* start Supplied material *

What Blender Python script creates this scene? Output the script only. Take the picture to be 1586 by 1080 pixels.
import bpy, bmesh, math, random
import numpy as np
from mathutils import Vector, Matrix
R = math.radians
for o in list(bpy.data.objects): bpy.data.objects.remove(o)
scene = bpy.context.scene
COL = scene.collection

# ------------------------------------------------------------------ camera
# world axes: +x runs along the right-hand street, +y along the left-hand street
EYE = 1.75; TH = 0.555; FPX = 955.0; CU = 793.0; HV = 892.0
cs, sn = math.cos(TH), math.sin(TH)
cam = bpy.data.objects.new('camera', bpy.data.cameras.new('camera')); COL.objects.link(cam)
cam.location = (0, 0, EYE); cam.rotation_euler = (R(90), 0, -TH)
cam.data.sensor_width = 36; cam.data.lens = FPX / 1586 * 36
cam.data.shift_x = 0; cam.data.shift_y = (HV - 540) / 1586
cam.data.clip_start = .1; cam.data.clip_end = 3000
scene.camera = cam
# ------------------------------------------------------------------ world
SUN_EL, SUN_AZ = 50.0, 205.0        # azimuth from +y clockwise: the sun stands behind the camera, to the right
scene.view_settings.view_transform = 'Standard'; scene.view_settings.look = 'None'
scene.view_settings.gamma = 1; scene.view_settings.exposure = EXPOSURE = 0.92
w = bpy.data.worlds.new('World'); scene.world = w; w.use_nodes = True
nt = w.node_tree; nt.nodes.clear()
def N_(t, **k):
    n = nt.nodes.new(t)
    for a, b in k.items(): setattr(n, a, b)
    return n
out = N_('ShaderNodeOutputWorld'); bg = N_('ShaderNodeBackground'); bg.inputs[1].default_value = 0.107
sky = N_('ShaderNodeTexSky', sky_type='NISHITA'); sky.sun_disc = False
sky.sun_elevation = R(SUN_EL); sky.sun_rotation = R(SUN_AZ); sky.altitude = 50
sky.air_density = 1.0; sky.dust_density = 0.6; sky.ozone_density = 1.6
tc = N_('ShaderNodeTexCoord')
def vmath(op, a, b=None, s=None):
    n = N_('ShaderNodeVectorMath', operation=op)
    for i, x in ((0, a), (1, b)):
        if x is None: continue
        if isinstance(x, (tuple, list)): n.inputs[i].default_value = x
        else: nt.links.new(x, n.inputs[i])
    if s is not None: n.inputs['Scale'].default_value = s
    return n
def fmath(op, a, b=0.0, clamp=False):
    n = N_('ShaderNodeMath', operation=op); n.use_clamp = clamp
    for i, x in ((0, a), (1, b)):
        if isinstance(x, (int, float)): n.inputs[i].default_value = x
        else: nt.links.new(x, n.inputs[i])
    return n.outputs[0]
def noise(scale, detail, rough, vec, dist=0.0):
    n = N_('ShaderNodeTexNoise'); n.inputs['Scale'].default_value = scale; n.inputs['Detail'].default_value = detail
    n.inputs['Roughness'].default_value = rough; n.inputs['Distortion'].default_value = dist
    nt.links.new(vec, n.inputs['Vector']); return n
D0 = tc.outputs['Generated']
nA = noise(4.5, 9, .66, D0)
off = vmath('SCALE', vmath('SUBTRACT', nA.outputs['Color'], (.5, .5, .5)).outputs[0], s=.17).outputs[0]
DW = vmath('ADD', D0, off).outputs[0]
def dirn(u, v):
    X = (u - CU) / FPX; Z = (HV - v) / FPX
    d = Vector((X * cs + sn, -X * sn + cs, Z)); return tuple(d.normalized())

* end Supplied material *

Transcribe the data. Leave every line exactly as it is.

What Blender Python script creates this scene? Output the script only. Take the picture to be 1586 by 1080 pixels.
import bpy, bmesh, math, random
import numpy as np
from mathutils import Vector, Matrix
R = math.radians
for o in list(bpy.data.objects): bpy.data.objects.remove(o)
scene = bpy.context.scene
COL = scene.collection

# ------------------------------------------------------------------ camera
# world axes: +x runs along the right-hand street, +y along the left-hand street
EYE = 1.75; TH = 0.555; FPX = 955.0; CU = 793.0; HV = 892.0
cs, sn = math.cos(TH), math.sin(TH)
cam = bpy.data.objects.new('camera', bpy.data.cameras.new('camera')); COL.objects.link(cam)
cam.location = (0, 0, EYE); cam.rotation_euler = (R(90), 0, -TH)
cam.data.sensor_width = 36; cam.data.lens = FPX / 1586 * 36
cam.data.shift_x = 0; cam.data.shift_y = (HV - 540) / 1586
cam.data.clip_start = .1; cam.data.clip_end = 3000
scene.camera = cam
# ------------------------------------------------------------------ world
SUN_EL, SUN_AZ = 50.0, 205.0        # azimuth from +y clockwise: the sun stands behind the camera, to the right
scene.view_settings.view_transform = 'Standard'; scene.view_settings.look = 'None'
scene.view_settings.gamma = 1; scene.view_settings.exposure = EXPOSURE = 0.92
w = bpy.data.worlds.new('World'); scene.world = w; w.use_nodes = True
nt = w.node_tree; nt.nodes.clear()
def N_(t, **k):
    n = nt.nodes.new(t)
    for a, b in k.items(): setattr(n, a, b)
    return n
out = N_('ShaderNodeOutputWorld'); bg = N_('ShaderNodeBackground'); bg.inputs[1].default_value = 0.107
sky = N_('ShaderNodeTexSky', sky_type='NISHITA'); sky.sun_disc = False
sky.sun_elevation = R(SUN_EL); sky.sun_rotation = R(SUN_AZ); sky.altitude = 50
sky.air_density = 1.0; sky.dust_density = 0.6; sky.ozone_density = 1.6
tc = N_('ShaderNodeTexCoord')
def vmath(op, a, b=None, s=None):
    n = N_('ShaderNodeVectorMath', operation=op)
    for i, x in ((0, a), (1, b)):
        if x is None: continue
        if isinstance(x, (tuple, list)): n.inputs[i].default_value = x
        else: nt.links.new(x, n.inputs[i])
    if s is not None: n.inputs['Scale'].default_value = s
    return n
def fmath(op, a, b=0.0, clamp=False):
    n = N_('ShaderNodeMath', operation=op); n.use_clamp = clamp
    for i, x in ((0, a), (1, b)):
        if isinstance(x, (int, float)): n.inputs[i].default_value = x
        else: nt.links.new(x, n.inputs[i])
    return n.outputs[0]
def noise(scale, detail, rough, vec, dist=0.0):
    n = N_('ShaderNodeTexNoise'); n.inputs['Scale'].default_value = scale; n.inputs['Detail'].default_value = detail
    n.inputs['Roughness'].default_value = rough; n.inputs['Distortion'].default_value = dist
    nt.links.new(vec, n.inputs['Vector']); return n
D0 = tc.outputs['Generated']
nA = noise(4.5, 9, .66, D0)
off = vmath('SCALE', vmath('SUBTRACT', nA.outputs['Color'], (.5, .5, .5)).outputs[0], s=.17).outputs[0]
DW = vmath('ADD', D0, off).outputs[0]
def dirn(u, v):
    X = (u - CU) / FPX; Z = (HV - v) / FPX
    d = Vector((X * cs + sn, -X * sn + cs, Z)); return tuple(d.normalized())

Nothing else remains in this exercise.